Ainda que assemelhadas à primeira vista, as situações cotidianas apresentadas nos mitos que aqui analisamos não são exatamente iguais às humanas. Se tomarmos como exemplo das ocupações dentro da comunidade, na narrativa de Omawali, o quelônio aara é apresentado como mestre de dança. Já a piracema das rãs compara-se a uma festa semelhante às festas dos homens. Em outros mitos os narradores dizem que foi no mundo dos peixes que os homens aprenderam a fazer festas com danças, insistindo-se na possibilidade de transmutação de um mundo em outro. Entretanto, os narradores assinalam que “ele (o aara) começou a dançar com elas (as rãs); rodava no meio da comunidade, mas não era bem uma comunidade; na verdade, o local da festa era um lago”. Ou seja, embora haja similitude e paralelos entre os mundos do homem e dos animais, não são mundos iguais; tal distinção aparece na ressalva “mas não era bem uma comunidade”. Também aqui a teoria do perspectivismo pode ser bem aplicada, na medida em que nela se preconiza que a diferenciação de corpos resulta, inclusive, em diferença de perspectivas. Tal distinção expressa-se, ainda, como um campo intersubjetivo, que congrega humanos e animais, ainda que cada um dos sujeitos dessa relação possa assumir uma perspectiva simétrica, mas invertida, na apreensão que faz do Outro. Nos mitos aqui analisados, a comunidade das serpentes é, do ponto de vista humano, um lago, e as rãs dançam como nas festas humanas, mas o narrador identifica claramente que a festa é, na verdade, uma piracema - ou seja, a organização dos modos de vida é entendida como parecida com a existência humana, mas nunca integralmente igual (Castro, 1996CASTRO, Eduardo Viveiros (1996). Os pronomes cosmológicos e o perspectivismo ameríndio. Mana, Rio de Janeiro, v. 2, n. 2, p. 115-144.).

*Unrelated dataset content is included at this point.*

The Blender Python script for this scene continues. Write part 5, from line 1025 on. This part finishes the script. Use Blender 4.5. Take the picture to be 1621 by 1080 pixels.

Embora não se possa comparar o emprego dos verbos em baniwa e em português, a tradução das narrativas feita pelos estudantes baniwa traz os verbos no pretérito imperfeito (“as rãs diziam que o aara era muito engraçado”, “falavam que gostavam da dança dele”, “havia outro avô das rãs” etc.), indicando não só o tempo primordial mas também que o efeito do mito ainda não terminou, que é o que se espera do tempo mítico: simultaneamente passado e presente. Esse desdobramento dos efeitos do mito comprova-se especialmente na existência dos lugares: Bacaba-Poço, no mito que ora se lê; Mitu e Hipolecoa, no mito de Hiwidamitti. Os lugares servem para comprovar a veracidade do que foi narrado e, em alguns casos, justificam a existência deles e demarcam os eventos extraordinários lá ocorridos.

É perfeitamente compreensível que, se o mundo dos homens se ordena em uma série de lugares, o mesmo é válido para o mundo dos animais; e se o mundo dos homens se organiza pelo trabalho, pelo ciclo de festas e pelos hábitos alimentares, isso também é válido para as pessoas-animais, desde que atendidas as supracitadas ressalvas atribuídas ao enfoque perspectivista ameríndio. Outra distinção observada é que, se no mundo dos homens é por meio do trabalho que se transforma a natureza (o ralo serve para transformar a mandioca em alimento), na esfera do mito, o trabalho é substituído por um ato mágico. Assim é que as lascas de madeira que sobram dos ralos feitos por Omawali transformam-se em peixes.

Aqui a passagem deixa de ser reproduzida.